Especially given how many of the left-wing media types who loved Dany’s portrayal as a feminist survivor of trauma had also pointed out that she is also a “White Savior” archetype who presented herself as a liberator of dark-skinned slave peoples (‘Breaker of Chains’) and has swarthy-skinned warriors as her cannon fodder despite coming from a pale family line that is so purebred it often resorted to incest. (The ‘White Savior’ critique is of course a PC/Social Justice complaint, but that doesn’t automatically make it invalid.)

The fact is that Game of Thrones has a repeated pattern. Every time Cersei or another central character does something rotten, some other character (like Ramsay Bolton) comes along to make Cersei look tolerable.
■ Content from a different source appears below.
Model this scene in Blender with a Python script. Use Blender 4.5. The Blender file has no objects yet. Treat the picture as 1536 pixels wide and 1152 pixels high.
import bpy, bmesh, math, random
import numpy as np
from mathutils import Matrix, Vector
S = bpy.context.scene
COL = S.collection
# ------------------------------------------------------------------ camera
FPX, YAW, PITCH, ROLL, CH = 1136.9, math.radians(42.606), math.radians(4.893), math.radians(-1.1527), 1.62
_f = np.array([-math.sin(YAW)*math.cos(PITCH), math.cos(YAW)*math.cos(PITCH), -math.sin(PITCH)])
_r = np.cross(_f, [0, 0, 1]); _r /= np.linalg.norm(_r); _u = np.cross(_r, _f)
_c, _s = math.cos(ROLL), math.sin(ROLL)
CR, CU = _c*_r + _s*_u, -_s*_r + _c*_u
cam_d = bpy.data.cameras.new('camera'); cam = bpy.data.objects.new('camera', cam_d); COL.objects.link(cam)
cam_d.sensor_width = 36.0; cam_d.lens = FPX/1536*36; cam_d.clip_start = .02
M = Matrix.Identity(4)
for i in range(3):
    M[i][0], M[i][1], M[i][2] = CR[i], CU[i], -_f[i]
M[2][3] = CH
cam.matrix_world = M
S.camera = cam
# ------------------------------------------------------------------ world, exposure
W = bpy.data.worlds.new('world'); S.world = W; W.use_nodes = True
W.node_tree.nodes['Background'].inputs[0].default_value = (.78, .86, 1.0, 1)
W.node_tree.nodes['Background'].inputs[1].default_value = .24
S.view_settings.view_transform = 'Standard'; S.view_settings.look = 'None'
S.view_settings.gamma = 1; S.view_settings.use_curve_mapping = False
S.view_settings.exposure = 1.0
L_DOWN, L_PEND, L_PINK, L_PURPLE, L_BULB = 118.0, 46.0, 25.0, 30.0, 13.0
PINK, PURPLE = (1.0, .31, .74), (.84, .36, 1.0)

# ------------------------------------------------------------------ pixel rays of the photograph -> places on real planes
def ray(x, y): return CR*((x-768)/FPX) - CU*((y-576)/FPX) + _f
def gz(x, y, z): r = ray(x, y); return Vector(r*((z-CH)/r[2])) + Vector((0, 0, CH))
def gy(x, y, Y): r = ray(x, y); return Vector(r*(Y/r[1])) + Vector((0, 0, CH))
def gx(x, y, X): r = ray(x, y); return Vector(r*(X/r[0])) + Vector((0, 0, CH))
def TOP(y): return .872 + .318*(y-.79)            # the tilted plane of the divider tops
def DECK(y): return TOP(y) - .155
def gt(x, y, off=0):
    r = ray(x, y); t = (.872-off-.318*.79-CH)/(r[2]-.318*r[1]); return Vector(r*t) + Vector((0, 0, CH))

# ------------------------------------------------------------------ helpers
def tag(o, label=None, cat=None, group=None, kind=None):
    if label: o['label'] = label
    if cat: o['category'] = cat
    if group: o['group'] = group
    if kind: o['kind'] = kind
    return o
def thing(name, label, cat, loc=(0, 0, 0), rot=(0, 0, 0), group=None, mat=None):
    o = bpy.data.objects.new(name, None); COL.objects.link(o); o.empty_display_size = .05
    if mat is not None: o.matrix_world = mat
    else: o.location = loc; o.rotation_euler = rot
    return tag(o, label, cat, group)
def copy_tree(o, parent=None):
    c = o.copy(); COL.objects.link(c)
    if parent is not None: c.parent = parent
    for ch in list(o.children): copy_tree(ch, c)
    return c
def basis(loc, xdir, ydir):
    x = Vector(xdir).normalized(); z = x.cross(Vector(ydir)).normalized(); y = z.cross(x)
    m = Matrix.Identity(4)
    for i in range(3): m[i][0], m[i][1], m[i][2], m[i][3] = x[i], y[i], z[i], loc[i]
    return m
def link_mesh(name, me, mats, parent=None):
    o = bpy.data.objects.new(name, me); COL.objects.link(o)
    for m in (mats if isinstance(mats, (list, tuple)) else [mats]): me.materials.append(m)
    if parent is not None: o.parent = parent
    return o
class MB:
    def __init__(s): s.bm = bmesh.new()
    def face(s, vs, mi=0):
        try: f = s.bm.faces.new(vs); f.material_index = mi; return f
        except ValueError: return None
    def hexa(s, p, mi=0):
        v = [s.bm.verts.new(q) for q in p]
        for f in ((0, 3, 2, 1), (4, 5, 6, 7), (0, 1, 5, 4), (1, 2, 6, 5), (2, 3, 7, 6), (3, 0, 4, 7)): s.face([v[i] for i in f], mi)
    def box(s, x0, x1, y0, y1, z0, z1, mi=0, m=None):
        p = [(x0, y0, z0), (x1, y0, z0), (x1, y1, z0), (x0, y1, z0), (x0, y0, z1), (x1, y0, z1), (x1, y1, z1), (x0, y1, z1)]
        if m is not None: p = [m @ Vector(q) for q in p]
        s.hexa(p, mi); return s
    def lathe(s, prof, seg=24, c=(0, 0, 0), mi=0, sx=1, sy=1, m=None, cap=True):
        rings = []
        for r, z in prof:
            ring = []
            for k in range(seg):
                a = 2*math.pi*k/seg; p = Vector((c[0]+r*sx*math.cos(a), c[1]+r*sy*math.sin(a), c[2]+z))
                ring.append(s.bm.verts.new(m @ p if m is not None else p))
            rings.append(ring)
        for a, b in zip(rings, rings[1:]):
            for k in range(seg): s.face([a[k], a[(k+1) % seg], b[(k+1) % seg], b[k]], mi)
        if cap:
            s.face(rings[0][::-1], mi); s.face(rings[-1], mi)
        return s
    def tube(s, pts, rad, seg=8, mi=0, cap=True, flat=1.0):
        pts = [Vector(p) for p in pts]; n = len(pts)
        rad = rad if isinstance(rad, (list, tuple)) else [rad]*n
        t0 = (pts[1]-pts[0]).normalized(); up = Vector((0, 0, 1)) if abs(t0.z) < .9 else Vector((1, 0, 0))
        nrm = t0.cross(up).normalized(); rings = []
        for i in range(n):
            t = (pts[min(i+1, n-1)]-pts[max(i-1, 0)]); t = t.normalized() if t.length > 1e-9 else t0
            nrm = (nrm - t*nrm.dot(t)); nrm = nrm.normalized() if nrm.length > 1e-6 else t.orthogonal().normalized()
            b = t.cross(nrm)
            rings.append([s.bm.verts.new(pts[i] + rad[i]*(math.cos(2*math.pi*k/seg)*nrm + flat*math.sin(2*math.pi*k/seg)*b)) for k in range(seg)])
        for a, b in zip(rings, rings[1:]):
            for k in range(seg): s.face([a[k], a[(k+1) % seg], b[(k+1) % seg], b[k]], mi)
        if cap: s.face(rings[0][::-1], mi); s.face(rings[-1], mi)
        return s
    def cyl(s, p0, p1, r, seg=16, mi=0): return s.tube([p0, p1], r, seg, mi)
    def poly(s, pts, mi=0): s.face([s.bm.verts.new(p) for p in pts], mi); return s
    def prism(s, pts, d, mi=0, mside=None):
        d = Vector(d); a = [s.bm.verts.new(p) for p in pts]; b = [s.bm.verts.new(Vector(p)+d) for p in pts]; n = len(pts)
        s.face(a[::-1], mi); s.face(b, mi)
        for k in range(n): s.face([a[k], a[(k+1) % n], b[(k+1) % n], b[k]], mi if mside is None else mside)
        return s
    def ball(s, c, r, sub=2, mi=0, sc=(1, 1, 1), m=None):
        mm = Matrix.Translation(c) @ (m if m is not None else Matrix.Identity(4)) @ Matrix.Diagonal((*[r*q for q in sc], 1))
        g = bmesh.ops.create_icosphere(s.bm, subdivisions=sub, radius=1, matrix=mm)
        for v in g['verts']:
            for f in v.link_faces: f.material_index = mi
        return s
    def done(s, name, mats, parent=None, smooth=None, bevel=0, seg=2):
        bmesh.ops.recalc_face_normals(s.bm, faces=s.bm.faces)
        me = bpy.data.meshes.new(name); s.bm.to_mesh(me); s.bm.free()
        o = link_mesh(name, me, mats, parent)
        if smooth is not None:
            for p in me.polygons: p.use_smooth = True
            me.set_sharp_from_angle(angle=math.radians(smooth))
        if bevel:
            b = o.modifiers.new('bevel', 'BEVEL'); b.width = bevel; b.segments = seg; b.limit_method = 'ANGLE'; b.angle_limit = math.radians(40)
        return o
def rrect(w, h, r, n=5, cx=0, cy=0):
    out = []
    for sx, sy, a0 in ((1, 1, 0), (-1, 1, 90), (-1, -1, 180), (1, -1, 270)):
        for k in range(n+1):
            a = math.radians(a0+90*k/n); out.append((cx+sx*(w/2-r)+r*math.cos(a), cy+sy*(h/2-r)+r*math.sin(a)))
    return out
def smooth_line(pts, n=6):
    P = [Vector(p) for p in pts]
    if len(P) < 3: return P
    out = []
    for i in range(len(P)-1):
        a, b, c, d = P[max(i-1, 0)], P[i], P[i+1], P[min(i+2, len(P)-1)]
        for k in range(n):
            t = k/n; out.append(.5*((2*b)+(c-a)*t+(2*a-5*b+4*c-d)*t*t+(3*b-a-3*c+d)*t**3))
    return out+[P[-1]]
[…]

What this demonstrates is that one consistent premise of Game of Thrones is that there are no good guys, or more precisely that the less dickishness one possesses the less competent one is to survive in that setting, arguably in any other setting. The best you can hope for in a government is a sort of Machiavellian pragmatism where the ruler is just foresighted enough to govern in the common interest, if only to stop public revolt, but also ruthless enough to survive all the power-gaming. The problem is that anybody who does know what it takes to survive the cutthroat environment, like Cersei, is the kind of person who risks public revolt, while the people who one would think have that pragmatic medium (like Tyrion and Daenerys) either become moral and ineffectual (like Jon Snow) or catastrophically sadistic (like Ramsay).

But given the grand fantasy elements, the real-world implications of such an outlook weren’t made obvious until 30 minutes after the episode, when HBO showed the season (and series) finale of Veep, the Julia-Louis Dreyfus vehicle in which she plays Vice-President briefly turned President Selina Meyer. The characters in Veep are if possible even more vicious and cynical than the ones on GoT, although the dialogue is brightened by lines such as “your proposal is as welcome as a Sriracha enema.” In this season, Meyer is trying to get elected president (after losing the last election from a tie-breaker vote in the Senate) against the popular female incumbent who succeeded her, going through a series of increasingly ugly deals to win primaries, until the show, like Game of Thrones, runs the clock on itself and crams all the craziness in before the deadline. In the finale, the primary race gets to the party convention, where once again everything is hopelessly deadlocked between competitors and everyone has to engage in old-style backroom deals to pledge voters. In less than 29 minutes real time, Selina maneuvers herself into getting the nomination through a set of compromises, up to drafting as her running mate Jonah Ryan, whom everyone hates (except possibly his wife) and who hates math because it was “invented by Muslims.” The show then forwards many years to Selina’s death “at the age of 77, 78, or possibly 79.” Her funeral coverage goes over her limited but substantial achievements, like permanently banning gay marriage (at the behest of a fundamentalist, homophobic Christian who’s ‘so gay, he’s like Sam Rayburn gay’) and temporarily securing independence for Tibet (reversed by China as a deal where they gave Meyer campaign support and election interference). As the coverage winds down, the news anchor has to end his planned eulogy for Selina to announce that Tom Hanks has also died.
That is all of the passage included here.